Quando sabemos, se oramos de forma correta?
“Quando em tua oração tiveres conseguido ultrapassar qualquer outra alegria, é que finalmente, em toda verdade, terás encontrado a oração” (153).
A quietude e a contemplação de Deus:
Para Evágrio, quem quer ter uma vida de oração deve fazer como monge, dedicando-se ao exercício das virtudes, chegando a uma oração contínua e incessante. Este é o princípio do hesicasmo, que busca a paz interior e a união com Deus a partir da oração constante e separação do mundo e distrações (uma disciplina codificada no século IV como “oração do coração” ou “oração de Jesus”).
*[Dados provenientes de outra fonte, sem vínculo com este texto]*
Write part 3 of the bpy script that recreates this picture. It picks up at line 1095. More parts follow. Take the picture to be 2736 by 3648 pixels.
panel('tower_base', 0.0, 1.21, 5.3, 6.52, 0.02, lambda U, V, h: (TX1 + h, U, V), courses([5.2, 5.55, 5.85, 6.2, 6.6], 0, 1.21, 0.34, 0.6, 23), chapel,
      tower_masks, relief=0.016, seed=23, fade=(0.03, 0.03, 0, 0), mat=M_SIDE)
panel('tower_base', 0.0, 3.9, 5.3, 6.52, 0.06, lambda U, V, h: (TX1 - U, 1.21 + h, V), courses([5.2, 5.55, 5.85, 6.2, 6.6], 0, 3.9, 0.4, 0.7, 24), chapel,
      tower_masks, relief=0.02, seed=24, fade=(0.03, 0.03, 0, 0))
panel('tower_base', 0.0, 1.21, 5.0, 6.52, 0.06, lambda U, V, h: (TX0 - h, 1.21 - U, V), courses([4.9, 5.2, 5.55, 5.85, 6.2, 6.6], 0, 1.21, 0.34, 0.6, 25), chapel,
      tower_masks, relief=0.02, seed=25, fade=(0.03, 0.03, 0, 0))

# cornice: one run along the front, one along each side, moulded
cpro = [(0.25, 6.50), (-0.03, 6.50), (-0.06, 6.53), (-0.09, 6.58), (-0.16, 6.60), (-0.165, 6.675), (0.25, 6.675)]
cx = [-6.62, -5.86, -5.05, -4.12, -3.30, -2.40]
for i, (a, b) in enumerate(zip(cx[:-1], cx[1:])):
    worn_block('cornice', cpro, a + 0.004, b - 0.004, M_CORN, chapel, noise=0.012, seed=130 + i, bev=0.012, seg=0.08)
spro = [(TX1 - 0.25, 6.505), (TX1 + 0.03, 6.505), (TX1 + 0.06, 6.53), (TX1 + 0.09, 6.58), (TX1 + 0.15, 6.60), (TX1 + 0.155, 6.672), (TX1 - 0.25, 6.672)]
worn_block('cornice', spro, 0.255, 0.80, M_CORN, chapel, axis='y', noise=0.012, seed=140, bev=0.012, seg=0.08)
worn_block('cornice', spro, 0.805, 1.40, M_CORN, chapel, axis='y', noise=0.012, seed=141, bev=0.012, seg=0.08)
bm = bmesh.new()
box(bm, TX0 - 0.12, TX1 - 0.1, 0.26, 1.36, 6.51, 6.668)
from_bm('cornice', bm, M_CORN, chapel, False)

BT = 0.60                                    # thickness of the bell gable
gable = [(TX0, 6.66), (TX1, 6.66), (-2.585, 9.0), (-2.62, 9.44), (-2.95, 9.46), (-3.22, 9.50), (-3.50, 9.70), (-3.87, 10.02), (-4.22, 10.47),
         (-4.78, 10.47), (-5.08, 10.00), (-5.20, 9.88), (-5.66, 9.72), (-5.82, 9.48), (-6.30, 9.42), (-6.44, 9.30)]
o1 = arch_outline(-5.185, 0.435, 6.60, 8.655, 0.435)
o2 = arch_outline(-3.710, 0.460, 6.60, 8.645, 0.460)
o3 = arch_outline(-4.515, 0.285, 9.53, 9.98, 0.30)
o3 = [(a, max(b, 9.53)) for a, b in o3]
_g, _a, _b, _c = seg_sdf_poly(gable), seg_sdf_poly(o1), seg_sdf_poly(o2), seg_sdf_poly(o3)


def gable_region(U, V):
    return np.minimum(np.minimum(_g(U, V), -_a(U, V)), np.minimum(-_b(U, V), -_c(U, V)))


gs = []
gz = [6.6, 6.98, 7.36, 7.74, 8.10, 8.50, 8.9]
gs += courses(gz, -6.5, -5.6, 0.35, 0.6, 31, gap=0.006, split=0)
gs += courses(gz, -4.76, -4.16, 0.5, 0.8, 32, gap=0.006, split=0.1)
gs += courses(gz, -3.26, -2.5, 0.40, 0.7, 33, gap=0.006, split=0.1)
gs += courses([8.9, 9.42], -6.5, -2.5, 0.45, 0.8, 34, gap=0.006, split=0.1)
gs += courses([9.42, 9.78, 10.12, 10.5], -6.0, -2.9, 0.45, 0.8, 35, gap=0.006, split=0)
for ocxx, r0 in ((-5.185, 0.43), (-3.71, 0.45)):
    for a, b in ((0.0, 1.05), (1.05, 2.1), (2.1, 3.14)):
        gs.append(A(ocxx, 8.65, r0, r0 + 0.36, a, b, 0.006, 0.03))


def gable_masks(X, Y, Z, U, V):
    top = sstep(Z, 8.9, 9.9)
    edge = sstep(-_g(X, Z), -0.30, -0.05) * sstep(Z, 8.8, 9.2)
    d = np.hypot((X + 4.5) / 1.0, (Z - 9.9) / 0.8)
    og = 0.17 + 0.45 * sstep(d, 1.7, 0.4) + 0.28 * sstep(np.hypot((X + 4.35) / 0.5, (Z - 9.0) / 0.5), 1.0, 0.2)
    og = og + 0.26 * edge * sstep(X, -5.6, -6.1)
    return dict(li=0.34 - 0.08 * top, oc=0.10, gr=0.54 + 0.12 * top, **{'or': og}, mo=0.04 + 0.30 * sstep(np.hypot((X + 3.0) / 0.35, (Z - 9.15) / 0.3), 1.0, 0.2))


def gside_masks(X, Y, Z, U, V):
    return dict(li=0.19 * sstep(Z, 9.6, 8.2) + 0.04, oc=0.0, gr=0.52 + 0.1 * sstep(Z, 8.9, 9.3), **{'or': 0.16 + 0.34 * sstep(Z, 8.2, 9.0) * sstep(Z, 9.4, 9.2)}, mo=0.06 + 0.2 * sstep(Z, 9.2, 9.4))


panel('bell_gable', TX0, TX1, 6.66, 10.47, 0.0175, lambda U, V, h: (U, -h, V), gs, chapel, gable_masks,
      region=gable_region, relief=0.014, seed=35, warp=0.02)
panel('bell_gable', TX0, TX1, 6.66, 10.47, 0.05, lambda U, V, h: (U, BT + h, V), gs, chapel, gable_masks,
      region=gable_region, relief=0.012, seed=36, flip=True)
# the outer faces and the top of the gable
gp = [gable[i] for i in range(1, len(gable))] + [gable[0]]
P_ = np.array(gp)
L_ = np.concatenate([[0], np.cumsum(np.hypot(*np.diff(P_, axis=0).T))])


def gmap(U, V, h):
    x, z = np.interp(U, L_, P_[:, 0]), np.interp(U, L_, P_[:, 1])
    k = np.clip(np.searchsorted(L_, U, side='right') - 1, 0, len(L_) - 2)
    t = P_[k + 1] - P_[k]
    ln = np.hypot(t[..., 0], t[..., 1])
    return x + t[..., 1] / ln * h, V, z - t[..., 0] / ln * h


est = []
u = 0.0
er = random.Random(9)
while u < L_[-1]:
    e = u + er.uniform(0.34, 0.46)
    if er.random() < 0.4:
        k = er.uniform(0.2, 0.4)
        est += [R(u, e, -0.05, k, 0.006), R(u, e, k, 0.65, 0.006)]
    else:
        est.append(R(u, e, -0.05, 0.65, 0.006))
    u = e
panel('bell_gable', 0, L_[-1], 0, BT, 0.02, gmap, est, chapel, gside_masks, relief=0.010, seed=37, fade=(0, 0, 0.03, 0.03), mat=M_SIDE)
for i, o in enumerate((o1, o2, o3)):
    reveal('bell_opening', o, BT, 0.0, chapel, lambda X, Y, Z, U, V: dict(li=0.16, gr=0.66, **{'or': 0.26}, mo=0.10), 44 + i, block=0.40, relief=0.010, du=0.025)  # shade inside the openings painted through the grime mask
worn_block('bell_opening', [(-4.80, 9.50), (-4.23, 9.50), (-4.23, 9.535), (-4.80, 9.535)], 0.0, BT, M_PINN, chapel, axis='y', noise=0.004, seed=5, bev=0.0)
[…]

Concluindo, gostaria de reforçar a ideia de Evágrio Pôntico sobre a necessidade de alcançar a apatheia, que é a libertação das paixões. Com isso ele quer dizer a libertação de tudo o que nos impede de caminhar em direção a Deus, como recordará São João da Cruz:
“A alma enamorada das grandezas e dignidades ou muito ciosa da liberdade de seus apetites está diante de Deus como escrava e prisioneira… não poderá, portanto, chegar à verdadeira liberdade de espírito que se alcança na união divina; porque sendo a escravidão incompatível com a liberdade, não pode esta permanecer num coração de escravo, sujeito a seus próprios caprichos; mas somente no que é livre, isto è, num coração de filho” (Subida do Monte Carmelo IV, 6).
(Alguns termos importantes: Prática: a conduta do monge, agindo; Gnose: conhecimento; Theòria: visão contemplativa de Deus; Esechìa: quietude meditativa; Apatheia – domínio das paixões; Loghismòi – pensamentos negativos; Intelecto: núcleo essencial, o homem interior).
[1] PONTICO, E., Sulla preghiera. Prefazione di Antonio Gentili, Edizioni Appunti di Viaggio, Roma 2014.
Por: Frei Juliano Luiz da Silva, O.Carm.